Tax Free Textbooks Proposed In Kansas

By John Celock

A Democratic lawmaker in Kansas is seeking to implement tax-free textbooks for college students in the state.

Rep. Brandon Whipple (D-Wichita) introduced legislation Tuesday that would make Kansas the 23rd state to offer some sort of tax break for students on textbooks. Whipple’s legislation comes as lawmakers also consider legislation that would offer a sales tax holiday during back to school shopping, which would also cover textbooks.

“The tax refund on textbooks is a small step towards making college more affordable,” Whipple told The Celock Report. “It is aimed at putting money back into the pocket of students so they can pay for classes and work towards their degree.”

Whipple, the House Democratic agenda chairman, said part of the reason behind his legislation is the rising cost of college in the state. He placed blame at the feet of Gov. Sam Brownback (R), for cuts contained as part of a tax plan offered by Brownback and passed by the Republican-controlled Legislature in 2012.

Whipple said recent cuts announced by Brownback to funding for education in the state also play a role in pushing his bill. Earlier this month Brownback announced $16.2 million in cuts to state colleges as part of $44.5 million in cuts to education spending to help plug a budget hole.

“With the most recent cuts to higher education we may see the cost continue to climb higher thus making it harder for students to afford college,” Whipple said.

Whipple’s bill was introduced on the same day that public college students from around Kansas descended on the state Capitol for an annual lobby day.

Currently 22 states offer some sort of tax refund or break for college students on textbooks, according to the National Association of College Stores. Of the states offering the break Connecticut, Missouri, New York, North Dakota, Pennsylvania, South Carolina, Tennessee and Virginia offer an unconditional tax break on textbooks.

The other states on the list – Arizona, Hawaii, Iowa, Kentucky, Louisiana, Massachusetts, Minnesota, Mississippi Nevada, New Jersey, New Mexico, Rhode Island, Utah and West Virginia – offer the tax breaks under certain conditions. Among the conditions listed by NACS is required textbooks, only for state colleges and stores owned by the college. Louisiana offers the break in the form of two sales tax holidays that cover textbooks.

The topic of a sales tax break on college textbooks is not new. The topic was a top higher education policy issue in New York in the 1990s. In 1998, then New York Assemblyman Sam Hoyt (D-Buffalo) successfully pushed legislation to pass the textbook tax break in the Empire State. Hoyt, now a top economic development official in New York Gov. Andrew Cuomo’s (D) cabinet, was active in pushing higher education issues during his legislative career. The New York proposal also received backing from then Rockland County Legislator Ryan Karben (D-Ramapo). Karben, then a Columbia University law school, went on to serve as a state assemblyman.

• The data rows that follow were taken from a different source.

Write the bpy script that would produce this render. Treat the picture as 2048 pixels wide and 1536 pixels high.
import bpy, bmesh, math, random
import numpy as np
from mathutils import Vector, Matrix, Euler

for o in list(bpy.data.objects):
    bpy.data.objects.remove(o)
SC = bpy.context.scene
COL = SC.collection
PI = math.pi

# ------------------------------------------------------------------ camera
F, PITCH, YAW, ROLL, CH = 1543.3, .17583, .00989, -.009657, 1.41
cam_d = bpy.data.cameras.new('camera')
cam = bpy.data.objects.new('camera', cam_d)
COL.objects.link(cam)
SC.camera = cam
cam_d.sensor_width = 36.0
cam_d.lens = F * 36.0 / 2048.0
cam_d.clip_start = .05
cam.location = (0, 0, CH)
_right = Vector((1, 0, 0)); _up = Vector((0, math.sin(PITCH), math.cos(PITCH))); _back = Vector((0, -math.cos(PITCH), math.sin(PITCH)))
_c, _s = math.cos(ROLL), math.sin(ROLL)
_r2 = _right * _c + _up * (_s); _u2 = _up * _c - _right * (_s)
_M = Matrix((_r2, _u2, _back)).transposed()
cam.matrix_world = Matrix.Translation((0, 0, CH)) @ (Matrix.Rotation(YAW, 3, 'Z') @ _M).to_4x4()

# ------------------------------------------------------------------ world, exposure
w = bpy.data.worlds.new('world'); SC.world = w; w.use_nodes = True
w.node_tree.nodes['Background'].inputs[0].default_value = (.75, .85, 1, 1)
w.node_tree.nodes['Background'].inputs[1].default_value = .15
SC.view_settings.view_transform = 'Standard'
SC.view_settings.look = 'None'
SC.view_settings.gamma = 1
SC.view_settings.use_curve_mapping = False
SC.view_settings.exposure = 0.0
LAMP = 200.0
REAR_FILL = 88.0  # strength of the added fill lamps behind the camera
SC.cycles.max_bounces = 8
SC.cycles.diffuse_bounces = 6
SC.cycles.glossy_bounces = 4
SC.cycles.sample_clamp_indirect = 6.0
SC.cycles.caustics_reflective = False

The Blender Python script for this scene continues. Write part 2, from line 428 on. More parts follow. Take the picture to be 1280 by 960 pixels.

In Kansas, Christy Craft, an associate professor at the Kansas State University College of Education, has developed her own proposal to save money. She used a $3,000 grant from the school to develop digital modules for students in her graduate Principles of College Student Personnel Services class. The modules will take the place of textbooks in her class.

“The textbooks were too theory based and did not have enough content in practical application,” Craft said in a statement on the university’s website. “I felt very constrained by the textbooks, and this gives me much more freedom.”

Whipple, a college professor, has been pushing the legislation since he was first elected in 2013. He said that while the idea of a sales tax holiday would help students, his idea will offer a broader time period for the tax break to apply.

“The tax holiday is a good option as well,” Whipple said. “But the textbook sales tax refund would help people who attend classes that start at non traditional times.”